Come si evince dal titolo, Bersaglio d’amore si manifesta subito come lo studio di un personaggio, nella fattispecie un vice tenente, l’istruttore più temuto dell’esercito austriaco, che (soprav)vive tenendo nascosto un segreto inconfessabile: è gay.
Non solo per la famiglia, moglie e figlia che vede poco e male di sera dopo il lavoro, ma soprattutto per il suo luogo di lavoro: se alla luce del sole Eismayer sbraita e comanda le giovani reclute, nel buio della notte si infratta con amanti occasionali altrettanto velati e sotto la doccia si concede parentesi onanistiche.
Tutto cambia quando Falak si unisce al reggimento, gay anche lui ma dichiarato: lo scontro è immediato, l’attrazione fatale pure. È un conflitto generazionale: c’è un giovane che vive liberamente e serenamente anche in un ambiente spesso omofobo; e c’è un adulto cresciuto all’interno di uno schema eteronormato, abituato a credere che l’omosessualità è una colpa da praticare in un privato oscuro. Ed è un percorso di rinascita: due militari possono vivere apertamente una storia d’amore?
Sillabato dalle immagini di un rudere innevato con alberi spogli che vi spuntano all’interno, Bersaglio d’amore sceglie un lessico essenziale, trasparente, più accessibile di quanto appaia, che prima punteggia i cromatismi freddi dello spazio militare e poi piega a proprio favore quel senso di soffocamento emotivo dato dalla scala dei grigi e dalla finzione di una neutralità che segna repressione.
Eismayer © Golden Girls Film
Senza eccedere e trovando una misura ideale, Wagner evoca una sensazione di inquietudine costeggiando l’erotismo, come si vede nel passaggio decisivo dell’addestramento, con istruttore e recluta coinvolti in uno duello che è la coreografia di un atto erotico, dove la violenza dell’esercito sfocia nella seduzione di due corpi improvvisamente e pericolosamente attratti l’uno dall’altro.
Molto si deve all’ottima interpretazione di Gerhard Liebmann, esplosivo nella fase marziale quanto trattenuto nell’addomesticamento del proprio orientamento, con lo spaesamento nel perimetro domestico in cui domina la reticenza e con quel gesto di inforcarsi gli occhiali che è sintomo della fatica con cui si relaziona con una realtà nella quale è a disagio.
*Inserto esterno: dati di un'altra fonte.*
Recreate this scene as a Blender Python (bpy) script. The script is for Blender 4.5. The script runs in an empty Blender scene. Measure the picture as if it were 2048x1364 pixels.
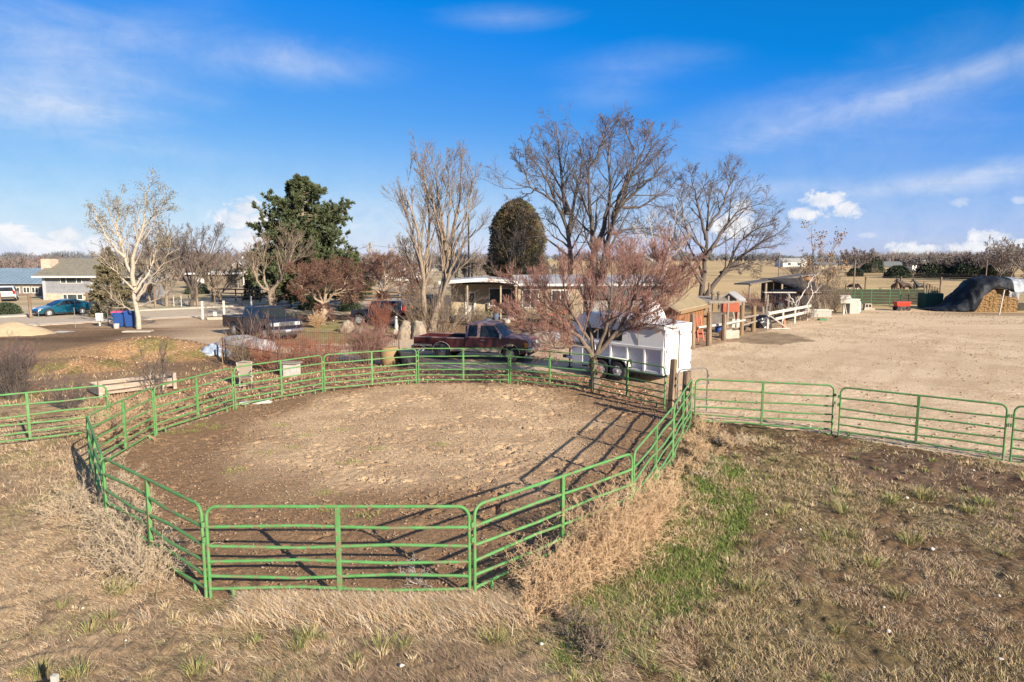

Con Luka Dimić a fargli da perfetto contraltare per vitalità e indipendenza.
Secco e lineare, dura meno di un’ora e mezza e funziona benissimo: con un montaggio che alterna le immagini dell’istinto represso e nascosto a quelle della liberazione e della pacificazione, Bersaglio d’amore non rinuncia a una pur domata dimensione romantica e ricorda quanto l’amore possa essere davvero (ancora) un atto rivoluzionario contro un sistema punitivo.